From 1 January 2021, Registered Community Designs (RCDs) and Unregistered Community Designs (UCDs) will no longer have protection in the UK and will continue in force or apply in the remainder 27 EU member states. The rights arising from RCDs and UCDs will be automatically replaced by UK rights. The UK IPO has set out the changes to design protection here
Registered Community Designs (RCDs)
The key changes that apply to EUTMs from 1 January 2021 are broadly the same for RCDs:
- New UK design registrations will be automatically created which mirror the EU counterpart registrations; and
- For any pending EU Community design applications, owners will have 9 months to file a UK application which mirrors their EU application and will benefit from the same filing and priority dates.
Deferred Publication
In addition to the changes to RCDs and Community design applications, you should note the important changes relating to Deferred Publication, which is a useful tool where you want to keep your design secret from your competitors. Publication of an RCD can be deferred for up to 30 months. However, If you don’t publish your design, it will be as if it never existed.
If your RCD is deferred on Exit Day, it will be treated as a pending application, and you will have 9 months to file an equivalent UK registered design application in order to preserve the RCD’s earlier filing and priority dates.
It is important to note that:
- publication cannot be deferred in the UK to a date that is later than the end of the deferment period for the RCD;
- it will not be possible to defer for more than 12 months from the date on which the UK application is filed. The UKRD system only allows for designs to be deferred for up to 12 months, rather than the 30 months provided for under the RCD system.
Unregistered Designs Rights
Protection afforded by unregistered design rights is a critical weapon for those companies for which design registration is not practical, either due to the cost of filing or the short expected lifetime of their designs. There are currently two systems in the UK for obtaining unregistered designs rights protection: unregistered community designs (UCDs) and UK unregistered design right (UK UDRs).
After Exit day UCDs will no longer apply to the UK. The impact of Brexit on the unregistered design protection regime, which is more complex than that for registered design protection, opens up the possibility of a gap in protection for holders.
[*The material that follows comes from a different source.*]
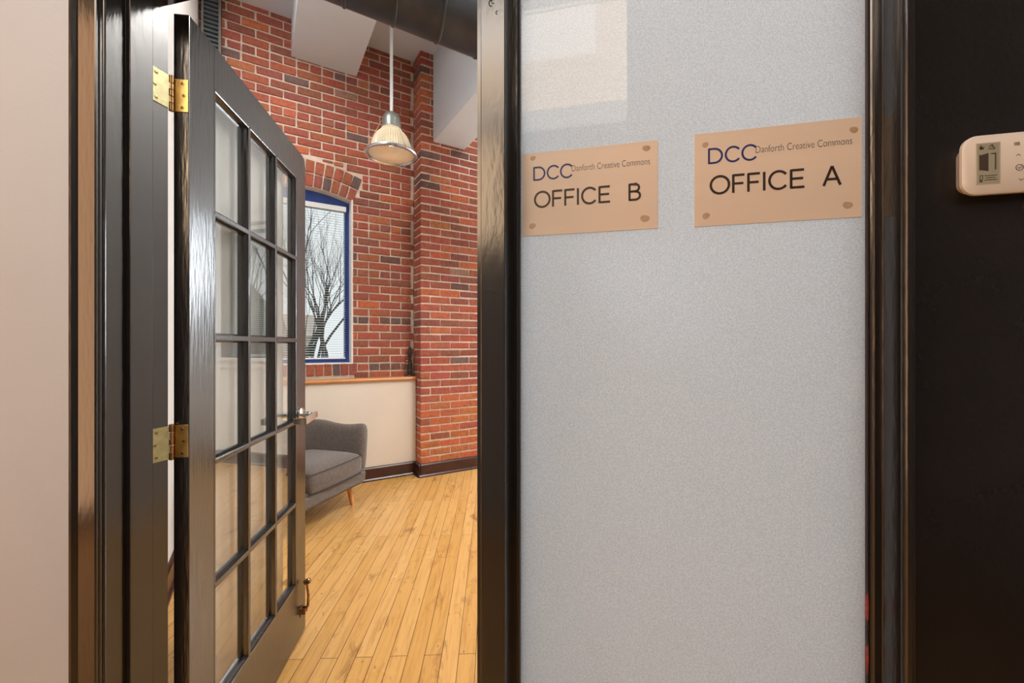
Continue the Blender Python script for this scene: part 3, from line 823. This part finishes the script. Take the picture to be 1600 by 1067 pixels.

To bridge this gap and to avoid a potential loss of UCD protection on Exit Day, two new unregistered design rights have been created:
- Continued Unregistered Designs (CUDs)
UCDs existing at the end of the Transition Period will continue to be protected and enforceable in the UK for the remaining period of the 3-year protection of the right
Designs disclosed after the UK exits the EU will still be protected in the UK under the current terms of the unregistered community design.
- Supplementary Unregistered Designs (SUDs)
UK will create a new unregistered design right in UK law that mirrors the characteristics of the unregistered community design, which will sit alongside the existing UK unregistered design.
Both the CUD and SUD, which come into effect after the end of the transition period, will mirror the UCD in terms of validity, infringement and term.
What happens next
If you own an existing design right, you do not need to do anything at this stage. However, whilst the various measures which the UK government has taken to compensate for the loss of Community design protection in the UK after the end of the transition period are to be welcomed, they serve to make an already complex legal landscape even more so. Therefore, businesses will need to be well prepared for these changes.